Enter Mick Kennedy who at £250,000 was a record signing from Portsmouth. Ultimately he offered neither the skill of Palin nor the commitment of Abbot although he could match the latter for violence in play. City faltered, McCall left, Dolan was fired the next season and the top tier remained a distant dream for some eleven years.

Perhaps this moment was the biggest mistake. Some thought Palin a passenger and that Abbot should be in the side, some that were Palin given the time in the side to settle rather than being in and out of the side then he would be the player he promised to be, others – significantly in the boardroom – had ideas about the signing Dolan wanted.

Dolan had wanted to sign a young Andy Townsend – who was a better footballer than he is a pundit – an equally fresh faced Keith Curle and a striker called Jimmy Gilligan which would have set the club back around £1m but he got Kennedy and the word from the chairman that there was no point paying for a footballer who “might break his leg tomorrow.”

Perhaps it was a weakness on Dolan’s part – he has not been appointed by Tordoff who went on to give former assistant Terry Yorath the job prompting Jimmy Greaves to say on “On The Ball with Saint & Greavies” that it was “just the chairman giving his mate a job.” If it was a weakness on Dolan’s part then it might be noted that when he got the job as caretaker it was at the expense of the wannabe manager who had been successful in the application process: Martin O’Neill.

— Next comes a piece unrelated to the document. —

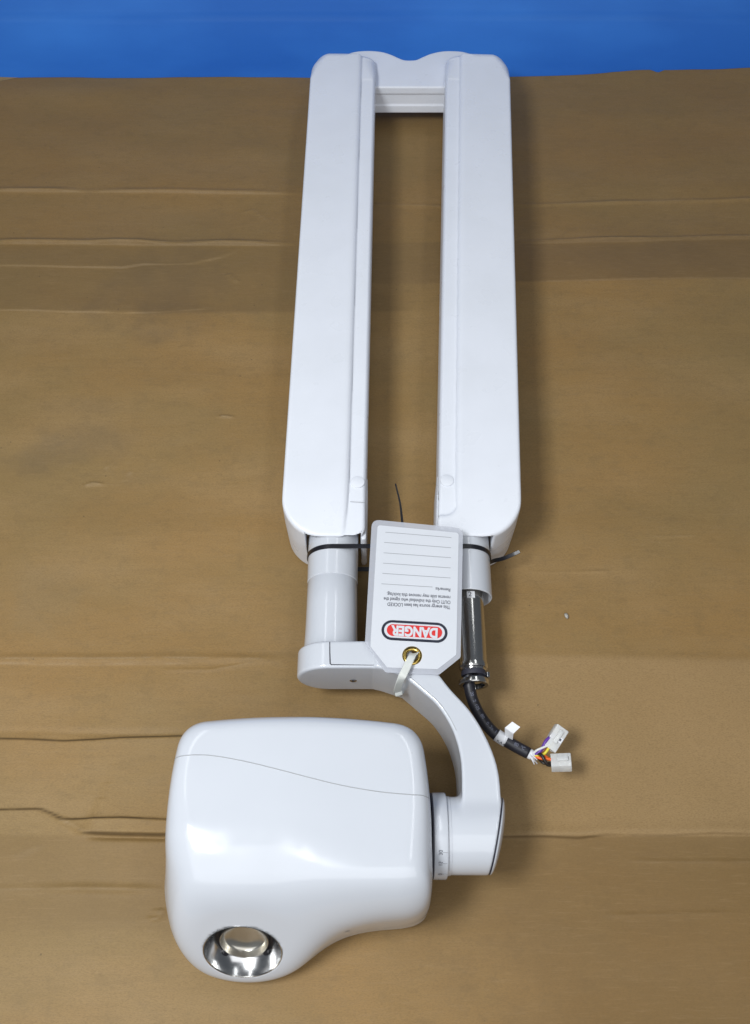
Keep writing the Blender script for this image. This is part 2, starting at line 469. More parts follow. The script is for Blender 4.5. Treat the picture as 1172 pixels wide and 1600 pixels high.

All of which said we have seen at the club since the effects of spending money that would only be recouped later with success and Dolan’s ambitions might have proved catastrophic. Hindsight in this case is not 20:20 and had O’Neill been City manager, had McCall and Townsend been a midfield pair, had Palin or Abbott been assured the shirt, had Dolan had spent a million we did not have, had John Hendrie not been unfairly sent off in the away game at Manchester City then would things have worked out better? One can only guess, but guess away.

Some twenty years after those events McCall and Abbott square off as managers for a place in a cup final – albeit a minor one – and put all those experiences to the test.